Your task :: Only the lines between the line with "What Blender Python" and the line with "COL = scene.collection", together with those two lines themselves, are to be copied exactly.

Dataset records ::
═══

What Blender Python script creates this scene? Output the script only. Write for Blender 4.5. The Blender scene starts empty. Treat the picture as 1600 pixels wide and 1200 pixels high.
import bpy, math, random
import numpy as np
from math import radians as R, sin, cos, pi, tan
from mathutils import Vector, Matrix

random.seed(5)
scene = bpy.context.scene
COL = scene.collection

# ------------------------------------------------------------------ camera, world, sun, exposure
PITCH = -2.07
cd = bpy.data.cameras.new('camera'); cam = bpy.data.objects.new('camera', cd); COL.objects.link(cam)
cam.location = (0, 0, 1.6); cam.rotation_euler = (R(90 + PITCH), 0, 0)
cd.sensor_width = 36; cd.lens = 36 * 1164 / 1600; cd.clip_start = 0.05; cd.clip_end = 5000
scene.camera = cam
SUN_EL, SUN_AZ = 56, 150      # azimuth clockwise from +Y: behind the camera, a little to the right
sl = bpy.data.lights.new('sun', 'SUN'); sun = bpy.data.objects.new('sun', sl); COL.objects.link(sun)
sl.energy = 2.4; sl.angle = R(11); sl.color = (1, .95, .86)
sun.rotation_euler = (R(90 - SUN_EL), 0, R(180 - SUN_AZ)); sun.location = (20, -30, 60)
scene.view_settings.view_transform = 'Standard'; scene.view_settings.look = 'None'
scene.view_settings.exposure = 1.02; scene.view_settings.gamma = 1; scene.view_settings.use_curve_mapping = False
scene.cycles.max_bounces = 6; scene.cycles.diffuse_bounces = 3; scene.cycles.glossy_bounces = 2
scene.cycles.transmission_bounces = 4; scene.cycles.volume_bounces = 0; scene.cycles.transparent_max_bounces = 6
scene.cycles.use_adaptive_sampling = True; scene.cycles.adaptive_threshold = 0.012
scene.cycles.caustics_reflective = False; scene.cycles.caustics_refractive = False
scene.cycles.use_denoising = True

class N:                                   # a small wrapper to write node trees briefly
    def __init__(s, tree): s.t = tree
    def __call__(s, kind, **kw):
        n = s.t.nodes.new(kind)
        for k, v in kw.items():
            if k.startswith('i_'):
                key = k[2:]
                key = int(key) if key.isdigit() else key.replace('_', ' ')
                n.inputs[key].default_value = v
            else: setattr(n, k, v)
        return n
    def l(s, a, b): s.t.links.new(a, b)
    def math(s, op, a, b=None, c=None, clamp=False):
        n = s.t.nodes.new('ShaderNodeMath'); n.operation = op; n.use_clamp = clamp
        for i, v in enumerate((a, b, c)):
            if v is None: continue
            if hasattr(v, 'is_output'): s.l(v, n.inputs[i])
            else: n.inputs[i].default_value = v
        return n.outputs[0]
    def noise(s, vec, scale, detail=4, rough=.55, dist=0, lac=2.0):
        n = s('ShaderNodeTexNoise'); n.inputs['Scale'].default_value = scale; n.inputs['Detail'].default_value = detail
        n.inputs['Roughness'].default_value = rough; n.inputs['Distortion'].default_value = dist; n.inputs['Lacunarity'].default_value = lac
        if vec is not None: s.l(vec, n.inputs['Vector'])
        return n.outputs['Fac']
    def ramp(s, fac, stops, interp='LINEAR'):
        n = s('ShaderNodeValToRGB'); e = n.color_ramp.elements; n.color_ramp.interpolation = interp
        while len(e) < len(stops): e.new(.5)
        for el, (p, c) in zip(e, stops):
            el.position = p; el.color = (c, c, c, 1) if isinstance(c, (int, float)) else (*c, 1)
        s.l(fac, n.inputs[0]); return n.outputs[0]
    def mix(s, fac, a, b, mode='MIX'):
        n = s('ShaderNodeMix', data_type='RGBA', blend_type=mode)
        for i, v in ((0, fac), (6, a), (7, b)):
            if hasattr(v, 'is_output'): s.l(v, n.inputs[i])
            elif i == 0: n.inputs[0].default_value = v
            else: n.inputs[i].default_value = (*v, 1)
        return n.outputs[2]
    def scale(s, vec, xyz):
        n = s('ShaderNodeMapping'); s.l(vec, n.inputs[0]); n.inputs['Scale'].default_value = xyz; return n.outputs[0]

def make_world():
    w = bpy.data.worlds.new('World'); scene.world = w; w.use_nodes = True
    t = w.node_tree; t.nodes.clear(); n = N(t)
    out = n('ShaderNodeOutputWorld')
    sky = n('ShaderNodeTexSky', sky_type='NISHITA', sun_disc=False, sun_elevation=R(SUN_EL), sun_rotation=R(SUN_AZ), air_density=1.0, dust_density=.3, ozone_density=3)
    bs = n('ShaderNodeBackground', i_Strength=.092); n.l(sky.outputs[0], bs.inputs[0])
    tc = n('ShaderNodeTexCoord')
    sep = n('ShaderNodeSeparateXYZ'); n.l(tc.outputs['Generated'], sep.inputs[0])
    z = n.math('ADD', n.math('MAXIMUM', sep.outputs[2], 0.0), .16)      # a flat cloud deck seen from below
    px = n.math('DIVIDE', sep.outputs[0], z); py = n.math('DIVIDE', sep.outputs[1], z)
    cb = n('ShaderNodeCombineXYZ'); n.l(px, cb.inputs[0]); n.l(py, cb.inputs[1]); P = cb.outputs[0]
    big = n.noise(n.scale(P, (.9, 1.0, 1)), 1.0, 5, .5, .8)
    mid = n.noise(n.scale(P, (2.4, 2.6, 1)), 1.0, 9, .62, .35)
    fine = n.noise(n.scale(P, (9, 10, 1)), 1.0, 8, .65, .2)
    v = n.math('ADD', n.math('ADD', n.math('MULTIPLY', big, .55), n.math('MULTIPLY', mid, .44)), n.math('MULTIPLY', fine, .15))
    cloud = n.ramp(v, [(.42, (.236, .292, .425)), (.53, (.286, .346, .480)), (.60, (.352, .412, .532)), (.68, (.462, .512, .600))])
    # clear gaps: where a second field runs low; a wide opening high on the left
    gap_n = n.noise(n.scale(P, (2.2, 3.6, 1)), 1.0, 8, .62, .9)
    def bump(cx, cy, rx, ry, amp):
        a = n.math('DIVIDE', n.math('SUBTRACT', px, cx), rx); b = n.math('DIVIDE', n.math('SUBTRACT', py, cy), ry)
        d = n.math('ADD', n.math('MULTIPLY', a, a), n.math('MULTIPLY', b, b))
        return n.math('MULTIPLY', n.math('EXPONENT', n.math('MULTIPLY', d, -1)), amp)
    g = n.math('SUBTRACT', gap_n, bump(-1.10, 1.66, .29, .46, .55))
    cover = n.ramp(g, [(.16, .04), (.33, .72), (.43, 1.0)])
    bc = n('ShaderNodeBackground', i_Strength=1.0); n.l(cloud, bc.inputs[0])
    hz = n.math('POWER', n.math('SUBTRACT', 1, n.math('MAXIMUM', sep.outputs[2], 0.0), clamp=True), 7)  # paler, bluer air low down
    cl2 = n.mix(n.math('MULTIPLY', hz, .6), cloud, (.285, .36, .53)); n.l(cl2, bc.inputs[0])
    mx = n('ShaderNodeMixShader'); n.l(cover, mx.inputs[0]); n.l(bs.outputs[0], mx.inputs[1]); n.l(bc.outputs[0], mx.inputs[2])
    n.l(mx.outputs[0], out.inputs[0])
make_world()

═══

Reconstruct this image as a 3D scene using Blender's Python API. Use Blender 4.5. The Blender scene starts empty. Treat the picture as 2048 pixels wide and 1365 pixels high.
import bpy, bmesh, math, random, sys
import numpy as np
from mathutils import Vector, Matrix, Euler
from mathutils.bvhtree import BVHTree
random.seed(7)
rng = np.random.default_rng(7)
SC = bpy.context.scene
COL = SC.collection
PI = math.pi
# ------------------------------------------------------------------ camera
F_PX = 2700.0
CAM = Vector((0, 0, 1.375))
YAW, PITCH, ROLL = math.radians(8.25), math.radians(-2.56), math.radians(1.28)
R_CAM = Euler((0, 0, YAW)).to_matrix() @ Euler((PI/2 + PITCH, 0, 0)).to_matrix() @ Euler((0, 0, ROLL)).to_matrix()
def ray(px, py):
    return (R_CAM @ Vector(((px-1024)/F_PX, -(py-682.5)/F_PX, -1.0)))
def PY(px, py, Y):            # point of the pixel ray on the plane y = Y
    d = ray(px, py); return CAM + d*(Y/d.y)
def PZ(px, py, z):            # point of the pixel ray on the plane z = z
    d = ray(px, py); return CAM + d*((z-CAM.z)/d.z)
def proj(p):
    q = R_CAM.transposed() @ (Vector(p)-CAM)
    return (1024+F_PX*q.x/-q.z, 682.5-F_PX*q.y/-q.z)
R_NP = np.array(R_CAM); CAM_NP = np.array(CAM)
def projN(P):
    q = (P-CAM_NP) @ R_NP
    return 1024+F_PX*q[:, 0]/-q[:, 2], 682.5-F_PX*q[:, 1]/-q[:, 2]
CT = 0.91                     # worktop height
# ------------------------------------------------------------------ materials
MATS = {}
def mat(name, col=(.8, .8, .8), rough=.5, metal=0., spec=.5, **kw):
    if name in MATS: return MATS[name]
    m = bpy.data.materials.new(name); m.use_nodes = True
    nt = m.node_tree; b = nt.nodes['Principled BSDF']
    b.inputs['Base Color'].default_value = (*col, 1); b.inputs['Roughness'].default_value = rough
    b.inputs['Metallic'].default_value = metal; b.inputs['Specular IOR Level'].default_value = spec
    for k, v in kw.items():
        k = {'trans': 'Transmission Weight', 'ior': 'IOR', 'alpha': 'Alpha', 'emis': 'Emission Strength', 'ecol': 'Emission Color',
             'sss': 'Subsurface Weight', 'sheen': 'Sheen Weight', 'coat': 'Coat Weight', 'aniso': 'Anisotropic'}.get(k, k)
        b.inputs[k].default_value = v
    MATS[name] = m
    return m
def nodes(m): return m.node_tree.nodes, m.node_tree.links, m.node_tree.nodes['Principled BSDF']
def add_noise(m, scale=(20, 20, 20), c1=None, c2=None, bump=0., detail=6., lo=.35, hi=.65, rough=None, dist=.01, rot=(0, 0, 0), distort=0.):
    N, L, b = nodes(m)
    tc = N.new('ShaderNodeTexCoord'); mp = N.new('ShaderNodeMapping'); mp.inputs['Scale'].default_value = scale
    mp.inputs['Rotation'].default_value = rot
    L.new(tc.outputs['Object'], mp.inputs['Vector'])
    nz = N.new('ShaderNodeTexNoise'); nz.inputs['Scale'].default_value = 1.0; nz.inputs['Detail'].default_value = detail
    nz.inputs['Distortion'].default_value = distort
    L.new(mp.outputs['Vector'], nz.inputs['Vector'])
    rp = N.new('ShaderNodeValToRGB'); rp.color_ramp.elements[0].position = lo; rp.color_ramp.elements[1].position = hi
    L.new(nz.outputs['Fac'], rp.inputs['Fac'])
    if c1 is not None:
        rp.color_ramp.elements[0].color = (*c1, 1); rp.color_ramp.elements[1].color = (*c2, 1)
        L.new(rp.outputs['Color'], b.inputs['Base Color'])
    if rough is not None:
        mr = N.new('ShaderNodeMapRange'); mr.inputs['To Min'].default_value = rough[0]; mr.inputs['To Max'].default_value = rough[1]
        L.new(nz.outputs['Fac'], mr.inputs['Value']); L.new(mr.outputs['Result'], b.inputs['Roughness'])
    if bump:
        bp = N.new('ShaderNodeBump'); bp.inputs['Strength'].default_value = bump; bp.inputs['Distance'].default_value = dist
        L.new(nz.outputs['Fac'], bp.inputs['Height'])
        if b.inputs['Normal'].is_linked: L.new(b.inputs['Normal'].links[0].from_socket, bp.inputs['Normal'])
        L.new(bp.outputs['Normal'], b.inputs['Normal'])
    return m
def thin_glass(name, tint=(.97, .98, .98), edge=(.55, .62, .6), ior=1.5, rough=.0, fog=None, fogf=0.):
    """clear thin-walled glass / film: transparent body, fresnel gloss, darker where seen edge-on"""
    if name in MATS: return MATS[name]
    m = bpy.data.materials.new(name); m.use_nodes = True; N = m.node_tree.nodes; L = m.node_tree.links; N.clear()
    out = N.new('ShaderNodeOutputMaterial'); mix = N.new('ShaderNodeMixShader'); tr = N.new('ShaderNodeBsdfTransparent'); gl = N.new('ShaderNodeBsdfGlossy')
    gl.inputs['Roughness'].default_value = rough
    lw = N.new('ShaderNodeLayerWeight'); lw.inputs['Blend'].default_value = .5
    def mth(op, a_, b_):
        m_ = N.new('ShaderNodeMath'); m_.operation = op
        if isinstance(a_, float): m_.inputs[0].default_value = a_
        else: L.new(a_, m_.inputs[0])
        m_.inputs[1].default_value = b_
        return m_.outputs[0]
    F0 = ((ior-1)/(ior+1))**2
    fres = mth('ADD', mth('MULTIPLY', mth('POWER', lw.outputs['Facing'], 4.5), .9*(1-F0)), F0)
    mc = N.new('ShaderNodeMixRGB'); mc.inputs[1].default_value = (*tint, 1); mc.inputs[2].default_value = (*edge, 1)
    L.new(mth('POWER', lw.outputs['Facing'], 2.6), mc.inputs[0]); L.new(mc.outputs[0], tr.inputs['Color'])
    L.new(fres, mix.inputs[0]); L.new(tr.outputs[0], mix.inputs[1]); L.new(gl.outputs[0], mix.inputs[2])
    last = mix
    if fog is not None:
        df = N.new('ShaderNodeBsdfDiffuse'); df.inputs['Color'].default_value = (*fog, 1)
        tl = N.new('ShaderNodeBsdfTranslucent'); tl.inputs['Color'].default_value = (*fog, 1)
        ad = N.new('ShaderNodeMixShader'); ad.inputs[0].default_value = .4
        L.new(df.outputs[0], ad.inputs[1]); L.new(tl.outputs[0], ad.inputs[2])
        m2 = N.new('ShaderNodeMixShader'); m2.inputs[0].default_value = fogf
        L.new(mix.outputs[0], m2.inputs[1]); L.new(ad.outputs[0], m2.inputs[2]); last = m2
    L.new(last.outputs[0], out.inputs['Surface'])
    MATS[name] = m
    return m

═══

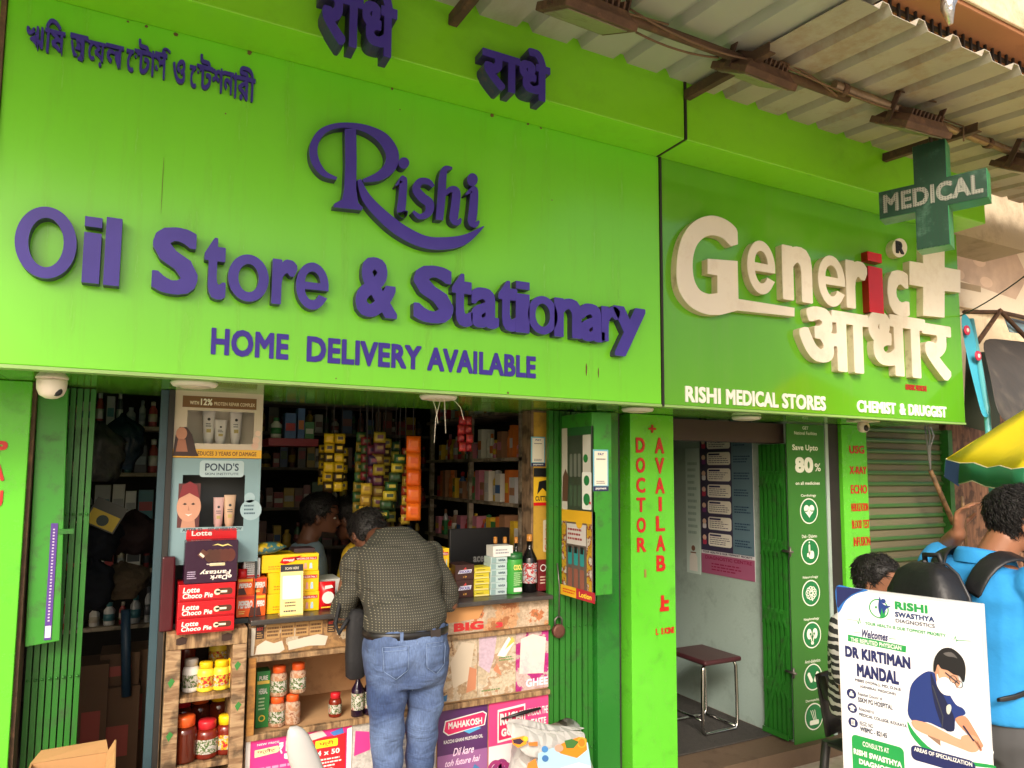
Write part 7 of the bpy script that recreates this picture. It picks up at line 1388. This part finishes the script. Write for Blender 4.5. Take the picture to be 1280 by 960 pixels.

═══

Right answer ::
What Blender Python script creates this scene? Output the script only. Write for Blender 4.5. The Blender scene starts empty. Treat the picture as 1600 pixels wide and 1200 pixels high.
import bpy, math, random
import numpy as np
from math import radians as R, sin, cos, pi, tan
from mathutils import Vector, Matrix

random.seed(5)
scene = bpy.context.scene
COL = scene.collection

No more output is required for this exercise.